7. Institutional investor is an employee not an owner
Think about the difference in decision making and commitment and incentives of an employee vs the business owner. They have very different drivers and measures of success. The owner wants to grow, take risks and make money. The employee wants to do as little as possible make as much money as possible for themselves.
Institutional investors are incentivized by growing the size of the fund and the fee revenue that the fund generates. So the incentives of a professional are very different to those of an individual investor. When you are investing your own money it should be no surprise that you can beat professional investors.
Research like a professional but act as an owner
The purpose of this post was not to undermine institutional or professional investors in anyway. Clearly they are the best at what they do and many of them would have above average personal portfolios. The point is that as an informed individual investor you should be able to make and execute a profitable investment strategy. There are no right and wrong answers in investing. Every investor has a different background, motivation, outlook and time frame that they operate in. All these differences mean that success looks different for each investor.

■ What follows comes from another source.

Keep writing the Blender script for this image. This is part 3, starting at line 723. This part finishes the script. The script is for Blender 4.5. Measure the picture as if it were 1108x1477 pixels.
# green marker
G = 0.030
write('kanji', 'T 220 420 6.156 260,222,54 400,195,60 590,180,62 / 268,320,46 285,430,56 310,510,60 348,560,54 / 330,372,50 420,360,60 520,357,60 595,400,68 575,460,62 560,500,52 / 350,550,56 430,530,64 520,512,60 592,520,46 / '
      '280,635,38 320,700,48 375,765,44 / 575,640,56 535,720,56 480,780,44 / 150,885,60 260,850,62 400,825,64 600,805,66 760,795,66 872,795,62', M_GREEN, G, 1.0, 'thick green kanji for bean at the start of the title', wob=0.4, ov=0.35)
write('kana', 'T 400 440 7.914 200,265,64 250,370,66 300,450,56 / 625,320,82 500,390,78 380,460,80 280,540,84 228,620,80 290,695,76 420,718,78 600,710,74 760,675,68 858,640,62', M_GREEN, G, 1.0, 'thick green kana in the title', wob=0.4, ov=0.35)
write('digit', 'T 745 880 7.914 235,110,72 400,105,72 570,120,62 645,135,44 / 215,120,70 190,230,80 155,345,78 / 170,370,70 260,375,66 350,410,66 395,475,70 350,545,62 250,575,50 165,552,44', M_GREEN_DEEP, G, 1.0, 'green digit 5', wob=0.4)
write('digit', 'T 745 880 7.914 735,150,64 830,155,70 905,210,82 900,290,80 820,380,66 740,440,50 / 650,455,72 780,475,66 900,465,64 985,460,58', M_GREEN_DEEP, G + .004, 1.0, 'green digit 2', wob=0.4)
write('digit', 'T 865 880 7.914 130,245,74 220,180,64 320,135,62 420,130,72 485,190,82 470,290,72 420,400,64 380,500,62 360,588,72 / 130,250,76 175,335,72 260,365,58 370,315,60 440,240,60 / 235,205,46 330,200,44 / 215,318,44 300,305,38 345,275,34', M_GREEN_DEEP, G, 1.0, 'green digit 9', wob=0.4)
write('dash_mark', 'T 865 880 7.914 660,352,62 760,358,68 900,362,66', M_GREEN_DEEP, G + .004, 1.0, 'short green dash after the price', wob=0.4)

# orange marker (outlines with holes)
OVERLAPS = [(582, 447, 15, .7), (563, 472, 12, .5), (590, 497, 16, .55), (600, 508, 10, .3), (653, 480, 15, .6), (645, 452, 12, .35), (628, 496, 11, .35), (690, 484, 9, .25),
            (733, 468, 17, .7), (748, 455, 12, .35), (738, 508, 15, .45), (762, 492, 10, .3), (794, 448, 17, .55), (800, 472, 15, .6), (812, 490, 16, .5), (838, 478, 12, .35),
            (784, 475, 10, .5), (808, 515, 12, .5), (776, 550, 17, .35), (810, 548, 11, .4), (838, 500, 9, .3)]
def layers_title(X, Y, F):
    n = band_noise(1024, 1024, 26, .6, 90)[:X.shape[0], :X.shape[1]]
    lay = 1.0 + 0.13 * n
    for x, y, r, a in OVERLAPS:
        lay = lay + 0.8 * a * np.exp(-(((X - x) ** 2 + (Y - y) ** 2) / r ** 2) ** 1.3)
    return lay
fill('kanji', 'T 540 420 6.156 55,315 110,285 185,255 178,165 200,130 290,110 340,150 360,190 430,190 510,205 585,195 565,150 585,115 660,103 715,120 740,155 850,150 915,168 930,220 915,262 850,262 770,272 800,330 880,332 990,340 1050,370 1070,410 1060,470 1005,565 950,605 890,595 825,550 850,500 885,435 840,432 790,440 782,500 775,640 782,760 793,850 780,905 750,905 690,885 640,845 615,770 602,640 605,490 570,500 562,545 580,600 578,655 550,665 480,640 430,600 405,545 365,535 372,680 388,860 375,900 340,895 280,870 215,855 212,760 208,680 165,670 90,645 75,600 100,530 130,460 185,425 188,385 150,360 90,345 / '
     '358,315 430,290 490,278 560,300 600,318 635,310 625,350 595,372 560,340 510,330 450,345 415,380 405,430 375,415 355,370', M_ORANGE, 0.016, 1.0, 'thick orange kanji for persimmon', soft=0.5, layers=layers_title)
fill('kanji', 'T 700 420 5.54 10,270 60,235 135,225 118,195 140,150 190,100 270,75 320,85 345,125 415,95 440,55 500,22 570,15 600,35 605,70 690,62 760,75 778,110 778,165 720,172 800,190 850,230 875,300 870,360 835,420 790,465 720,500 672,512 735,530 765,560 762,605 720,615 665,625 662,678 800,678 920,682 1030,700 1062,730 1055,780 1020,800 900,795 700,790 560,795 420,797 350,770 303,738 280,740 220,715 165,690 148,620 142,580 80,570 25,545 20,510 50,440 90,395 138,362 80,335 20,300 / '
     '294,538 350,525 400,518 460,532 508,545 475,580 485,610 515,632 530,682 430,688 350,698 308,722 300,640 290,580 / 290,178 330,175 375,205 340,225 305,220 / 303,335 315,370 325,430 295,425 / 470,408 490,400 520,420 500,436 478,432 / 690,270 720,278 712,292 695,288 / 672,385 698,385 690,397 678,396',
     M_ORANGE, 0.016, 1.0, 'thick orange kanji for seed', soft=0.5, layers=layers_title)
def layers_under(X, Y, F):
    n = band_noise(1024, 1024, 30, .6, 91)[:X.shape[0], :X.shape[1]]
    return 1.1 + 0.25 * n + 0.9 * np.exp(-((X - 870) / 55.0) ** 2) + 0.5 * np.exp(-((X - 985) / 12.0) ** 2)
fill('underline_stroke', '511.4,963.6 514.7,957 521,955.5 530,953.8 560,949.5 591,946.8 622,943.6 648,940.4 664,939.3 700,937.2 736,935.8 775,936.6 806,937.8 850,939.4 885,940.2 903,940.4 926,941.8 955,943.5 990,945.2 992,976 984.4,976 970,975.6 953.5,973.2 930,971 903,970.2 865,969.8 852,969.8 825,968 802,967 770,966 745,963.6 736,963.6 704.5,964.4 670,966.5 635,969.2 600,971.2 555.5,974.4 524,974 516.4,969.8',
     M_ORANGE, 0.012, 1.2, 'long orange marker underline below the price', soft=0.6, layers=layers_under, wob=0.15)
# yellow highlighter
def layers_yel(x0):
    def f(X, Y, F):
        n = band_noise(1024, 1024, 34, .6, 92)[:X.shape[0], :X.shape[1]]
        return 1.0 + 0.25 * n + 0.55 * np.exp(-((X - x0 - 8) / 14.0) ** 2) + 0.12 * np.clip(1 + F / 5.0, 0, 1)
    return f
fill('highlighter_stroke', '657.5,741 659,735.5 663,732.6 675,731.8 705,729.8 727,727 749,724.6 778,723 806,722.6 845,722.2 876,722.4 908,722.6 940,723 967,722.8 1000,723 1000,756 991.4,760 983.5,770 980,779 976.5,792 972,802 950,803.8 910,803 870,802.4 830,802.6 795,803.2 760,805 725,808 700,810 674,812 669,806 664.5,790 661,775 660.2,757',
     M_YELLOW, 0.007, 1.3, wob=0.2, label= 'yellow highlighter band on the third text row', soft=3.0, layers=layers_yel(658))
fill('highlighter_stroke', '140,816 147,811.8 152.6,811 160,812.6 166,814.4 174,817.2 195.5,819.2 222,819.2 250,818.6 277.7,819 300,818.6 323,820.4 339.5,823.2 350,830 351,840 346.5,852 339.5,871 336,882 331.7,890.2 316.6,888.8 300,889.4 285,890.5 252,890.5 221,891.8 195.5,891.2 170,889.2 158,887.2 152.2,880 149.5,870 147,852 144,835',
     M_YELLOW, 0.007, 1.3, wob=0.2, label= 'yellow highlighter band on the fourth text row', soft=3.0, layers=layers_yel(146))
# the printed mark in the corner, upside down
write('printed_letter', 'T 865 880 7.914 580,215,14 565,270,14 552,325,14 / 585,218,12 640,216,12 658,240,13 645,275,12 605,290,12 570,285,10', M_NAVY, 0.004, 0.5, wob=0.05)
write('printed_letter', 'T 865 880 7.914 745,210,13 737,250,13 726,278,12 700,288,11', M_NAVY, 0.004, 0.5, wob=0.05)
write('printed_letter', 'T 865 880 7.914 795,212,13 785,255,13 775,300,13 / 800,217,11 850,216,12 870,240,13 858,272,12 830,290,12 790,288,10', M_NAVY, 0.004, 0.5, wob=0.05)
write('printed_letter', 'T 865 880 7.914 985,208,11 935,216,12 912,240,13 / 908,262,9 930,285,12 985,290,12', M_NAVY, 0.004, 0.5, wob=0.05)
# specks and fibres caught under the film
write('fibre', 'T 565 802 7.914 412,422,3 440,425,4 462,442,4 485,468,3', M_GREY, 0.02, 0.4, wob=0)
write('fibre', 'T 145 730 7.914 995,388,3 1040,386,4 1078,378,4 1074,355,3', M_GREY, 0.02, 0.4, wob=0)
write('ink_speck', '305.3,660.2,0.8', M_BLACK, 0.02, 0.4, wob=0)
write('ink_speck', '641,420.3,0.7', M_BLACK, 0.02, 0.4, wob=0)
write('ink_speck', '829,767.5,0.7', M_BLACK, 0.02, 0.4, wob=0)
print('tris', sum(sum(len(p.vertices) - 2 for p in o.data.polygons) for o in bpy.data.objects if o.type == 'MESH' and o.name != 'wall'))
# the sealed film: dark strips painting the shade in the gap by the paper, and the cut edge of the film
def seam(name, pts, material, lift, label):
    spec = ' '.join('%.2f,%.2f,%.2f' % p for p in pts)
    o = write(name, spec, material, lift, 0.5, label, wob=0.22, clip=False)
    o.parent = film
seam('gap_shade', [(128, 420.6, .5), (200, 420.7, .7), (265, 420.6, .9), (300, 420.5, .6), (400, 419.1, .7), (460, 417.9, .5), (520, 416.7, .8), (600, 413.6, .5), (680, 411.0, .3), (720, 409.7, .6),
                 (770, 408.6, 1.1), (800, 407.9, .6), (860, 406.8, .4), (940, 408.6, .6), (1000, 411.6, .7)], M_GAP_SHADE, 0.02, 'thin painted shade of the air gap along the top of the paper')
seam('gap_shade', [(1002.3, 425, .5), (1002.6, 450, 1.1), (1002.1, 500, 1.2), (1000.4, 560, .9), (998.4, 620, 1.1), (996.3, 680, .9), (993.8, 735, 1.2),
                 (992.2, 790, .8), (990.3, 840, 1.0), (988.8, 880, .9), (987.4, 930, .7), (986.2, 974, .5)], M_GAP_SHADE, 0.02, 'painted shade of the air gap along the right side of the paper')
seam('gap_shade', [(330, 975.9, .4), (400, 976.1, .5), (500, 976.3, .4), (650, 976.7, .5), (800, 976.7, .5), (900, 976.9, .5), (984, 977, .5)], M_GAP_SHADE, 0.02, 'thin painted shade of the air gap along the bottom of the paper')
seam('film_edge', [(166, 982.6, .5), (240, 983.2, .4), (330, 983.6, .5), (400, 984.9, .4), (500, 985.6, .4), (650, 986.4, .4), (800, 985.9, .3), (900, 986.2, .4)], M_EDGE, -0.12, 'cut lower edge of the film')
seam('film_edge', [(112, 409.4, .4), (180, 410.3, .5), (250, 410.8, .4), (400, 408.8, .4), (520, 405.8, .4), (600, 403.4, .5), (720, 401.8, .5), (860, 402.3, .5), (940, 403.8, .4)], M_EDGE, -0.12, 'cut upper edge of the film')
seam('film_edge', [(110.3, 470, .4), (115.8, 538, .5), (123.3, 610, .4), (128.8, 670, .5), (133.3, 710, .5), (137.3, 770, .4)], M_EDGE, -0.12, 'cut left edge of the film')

This doesn’t mean that you should rush out and start buying up stocks because you can beat the market. A sound investment strategy that weighs up your risk and requires a proper understanding of what you will be investing in is still required. You also need to be well informed and do your analysis and due diligence to find winning stocks. It also doesn’t mean that you can just rely 100% on picking individual stocks in your portfolio.
Even for some of the best stock pickers out there you will find them with a balanced diversified portfolio where index funds could make up the bulk of their equities portfolios.
The amazing thing about the stock market is that it is unpredictable with plenty of opportunities. It is up to you to find that opportunity and make the returns without risking everything.